Nagla Augelli ci consegna, con Difettosa, un’autobiografia che sfida il lettore a guardare il mondo con occhi diversi, a spogliarsi di ogni pregiudizio e a ridere dell’assurdo, della fragilità, persino del dolore. Non è un memoir che si trascina nel vittimismo né una cronaca malinconica di avversità, ma un testo di disarmante ironia, che coglie la vita nella sua essenza più cruda e, proprio per questo, più autentica.
La copertina, un cuore stilizzato spezzato e ricucito, anticipa l’anima del libro: non c’è pretesa di redenzione o epica ricostruzione, ma una schietta celebrazione della resilienza. Questo cuore, che non nasconde le sue ferite, diventa simbolo della narrazione di Augelli, dove ogni cicatrice è narrata con la precisione chirurgica della sua esperienza — ventuno interventi, ventuno capitoli — e trasformata in una risata che sa di liberazione.

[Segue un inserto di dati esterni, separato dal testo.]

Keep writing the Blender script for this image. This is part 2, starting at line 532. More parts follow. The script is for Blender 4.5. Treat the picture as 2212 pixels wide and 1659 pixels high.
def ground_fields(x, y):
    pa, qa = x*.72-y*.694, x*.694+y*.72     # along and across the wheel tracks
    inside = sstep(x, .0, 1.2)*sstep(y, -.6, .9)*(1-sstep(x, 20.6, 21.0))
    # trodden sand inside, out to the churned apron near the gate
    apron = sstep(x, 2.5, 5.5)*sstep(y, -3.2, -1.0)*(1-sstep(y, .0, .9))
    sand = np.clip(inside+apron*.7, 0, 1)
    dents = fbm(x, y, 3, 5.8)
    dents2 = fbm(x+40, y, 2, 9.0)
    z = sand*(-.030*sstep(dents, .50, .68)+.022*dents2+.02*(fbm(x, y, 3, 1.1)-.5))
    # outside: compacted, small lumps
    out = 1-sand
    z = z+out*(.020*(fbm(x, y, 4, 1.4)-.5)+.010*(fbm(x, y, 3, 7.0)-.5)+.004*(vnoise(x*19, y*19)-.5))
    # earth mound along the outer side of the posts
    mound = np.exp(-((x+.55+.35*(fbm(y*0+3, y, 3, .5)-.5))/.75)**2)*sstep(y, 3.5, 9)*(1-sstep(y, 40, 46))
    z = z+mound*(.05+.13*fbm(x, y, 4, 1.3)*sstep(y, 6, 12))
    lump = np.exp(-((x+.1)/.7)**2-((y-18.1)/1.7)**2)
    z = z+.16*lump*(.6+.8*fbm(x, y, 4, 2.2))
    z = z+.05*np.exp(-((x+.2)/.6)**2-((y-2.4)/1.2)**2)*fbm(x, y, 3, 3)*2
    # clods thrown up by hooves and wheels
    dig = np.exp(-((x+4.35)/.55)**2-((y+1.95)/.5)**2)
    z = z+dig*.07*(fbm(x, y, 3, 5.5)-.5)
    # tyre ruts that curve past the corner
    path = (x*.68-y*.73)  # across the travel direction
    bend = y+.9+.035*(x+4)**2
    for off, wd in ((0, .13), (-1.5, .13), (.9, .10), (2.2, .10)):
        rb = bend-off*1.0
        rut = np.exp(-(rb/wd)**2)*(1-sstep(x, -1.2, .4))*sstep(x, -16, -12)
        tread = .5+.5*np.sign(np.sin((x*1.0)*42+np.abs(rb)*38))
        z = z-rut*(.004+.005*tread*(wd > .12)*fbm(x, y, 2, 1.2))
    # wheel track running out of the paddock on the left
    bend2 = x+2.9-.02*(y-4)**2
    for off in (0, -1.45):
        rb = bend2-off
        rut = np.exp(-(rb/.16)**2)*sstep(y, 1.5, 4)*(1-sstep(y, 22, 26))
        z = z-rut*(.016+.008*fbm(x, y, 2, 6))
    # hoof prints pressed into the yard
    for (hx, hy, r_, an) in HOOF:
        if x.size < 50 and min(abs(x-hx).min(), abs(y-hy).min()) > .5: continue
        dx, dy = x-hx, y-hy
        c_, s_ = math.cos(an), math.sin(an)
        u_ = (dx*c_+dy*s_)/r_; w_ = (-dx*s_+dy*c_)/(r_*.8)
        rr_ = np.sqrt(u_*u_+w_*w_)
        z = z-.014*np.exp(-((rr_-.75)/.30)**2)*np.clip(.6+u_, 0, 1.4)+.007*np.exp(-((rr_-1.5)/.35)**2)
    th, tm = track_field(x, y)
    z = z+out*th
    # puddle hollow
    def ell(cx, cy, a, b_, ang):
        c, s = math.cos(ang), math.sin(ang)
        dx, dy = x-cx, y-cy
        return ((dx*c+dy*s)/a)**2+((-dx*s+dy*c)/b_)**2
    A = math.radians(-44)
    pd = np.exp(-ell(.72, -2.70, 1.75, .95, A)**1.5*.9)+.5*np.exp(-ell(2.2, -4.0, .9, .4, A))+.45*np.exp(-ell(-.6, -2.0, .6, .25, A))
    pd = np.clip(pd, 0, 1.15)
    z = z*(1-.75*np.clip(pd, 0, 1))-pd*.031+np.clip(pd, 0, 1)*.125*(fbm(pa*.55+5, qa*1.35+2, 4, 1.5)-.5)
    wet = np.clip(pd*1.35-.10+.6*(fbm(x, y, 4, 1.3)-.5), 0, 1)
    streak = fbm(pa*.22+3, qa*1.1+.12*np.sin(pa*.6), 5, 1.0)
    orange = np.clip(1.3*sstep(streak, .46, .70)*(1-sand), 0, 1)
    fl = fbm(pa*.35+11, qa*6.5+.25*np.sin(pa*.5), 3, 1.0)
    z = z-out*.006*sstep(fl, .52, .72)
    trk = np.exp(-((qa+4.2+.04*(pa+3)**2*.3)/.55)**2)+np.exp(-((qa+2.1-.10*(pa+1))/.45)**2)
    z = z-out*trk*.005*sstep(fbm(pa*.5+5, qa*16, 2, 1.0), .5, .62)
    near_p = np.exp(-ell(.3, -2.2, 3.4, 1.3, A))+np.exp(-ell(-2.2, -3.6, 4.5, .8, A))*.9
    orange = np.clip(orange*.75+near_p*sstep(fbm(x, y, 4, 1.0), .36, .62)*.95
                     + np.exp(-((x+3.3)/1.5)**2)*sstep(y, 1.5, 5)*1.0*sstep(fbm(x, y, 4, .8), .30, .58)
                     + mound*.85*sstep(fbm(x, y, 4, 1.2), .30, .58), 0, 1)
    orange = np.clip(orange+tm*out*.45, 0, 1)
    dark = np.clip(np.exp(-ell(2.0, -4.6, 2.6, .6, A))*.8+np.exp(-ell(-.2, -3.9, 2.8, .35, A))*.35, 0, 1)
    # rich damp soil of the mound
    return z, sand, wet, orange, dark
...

Lo stile di Augelli si muove tra il sarcasmo e la riflessione, tra il racconto autobiografico e l’analisi sociale, sempre con una penna affilata, mai gratuita. Non c’è compiacimento, non c’è spazio per pietismi. L’autrice prende le convenzioni e le spezza con la disinvoltura di chi ha imparato che la vera ribellione è non lasciarsi definire dalle etichette. L’abbandono genitoriale, la disabilità, le aspettative della società: tutto viene smontato pezzo per pezzo con la leggerezza di chi ha scoperto che, talvolta, ridere è l’unico modo per non cedere.
Particolarmente potente è il modo in cui Difettosa affronta il corpo, un corpo che la società definirebbe “difettoso” ma che l’autrice riesce a narrare come un campo di battaglia dove ogni ferita è anche un trofeo. Augelli restituisce al corpo la sua complessità, la sua unicità, sfidando i canoni estetici e sociali che vorrebbero appiattirlo in un modello inarrivabile. La disabilità, lungi dall’essere ridotta a un problema da risolvere o a una condizione da idealizzare, è raccontata con schiettezza e umanità: è un aspetto della vita, non l’intera vita.
Un tema centrale e raramente esplorato con tanta naturalezza è quello della sessualità, spesso relegato a un tabù nel contesto della disabilità. Augelli vi si addentra con uno sguardo privo di ipocrisia, restituendo al desiderio e all’intimità la loro dignità, e ridicolizzando l’imbarazzo altrui con un’ironia spiazzante. La sua scrittura diventa qui una forma di resistenza contro l’invisibilità, una rivendicazione del diritto di esistere pienamente, senza compromessi.
Il libro non si limita a essere una testimonianza personale: è anche una denuncia, un’analisi pungente di una società che erige barriere — fisiche e mentali — contro chiunque non rientri nei suoi schemi. Le barriere architettoniche diventano metafora di quelle mentali, mentre ogni ostacolo affrontato e superato dall’autrice si trasforma in un atto di resistenza. Eppure, non c’è amarezza: Difettosa è permeato da una leggerezza che sa di rivincita, di libertà.
Non è solo la storia di una donna che ha imparato a convivere con le sue cicatrici, ma un invito a ripensare il nostro rapporto con la diversità. Augelli non chiede indulgenza né ammirazione: chiede di essere vista per quello che è, al di là di ogni stereotipo. Con una scrittura che si muove tra il poetico e il disarmante, l’autrice ci regala un libro che non si dimentica, un’opera capace di lasciare un segno profondo nel lettore.
In definitiva, Difettosa è una celebrazione dell’autenticità, un inno alla bellezza dell’imperfezione. È il racconto di una lotta personale che diventa universale, una testimonianza che ci ricorda che la vera forza risiede nella vulnerabilità e che il coraggio di essere se stessi è il dono più grande che possiamo fare al mondo. Un libro necessario, che ci invita a ridere, a riflettere e, soprattutto, a vivere.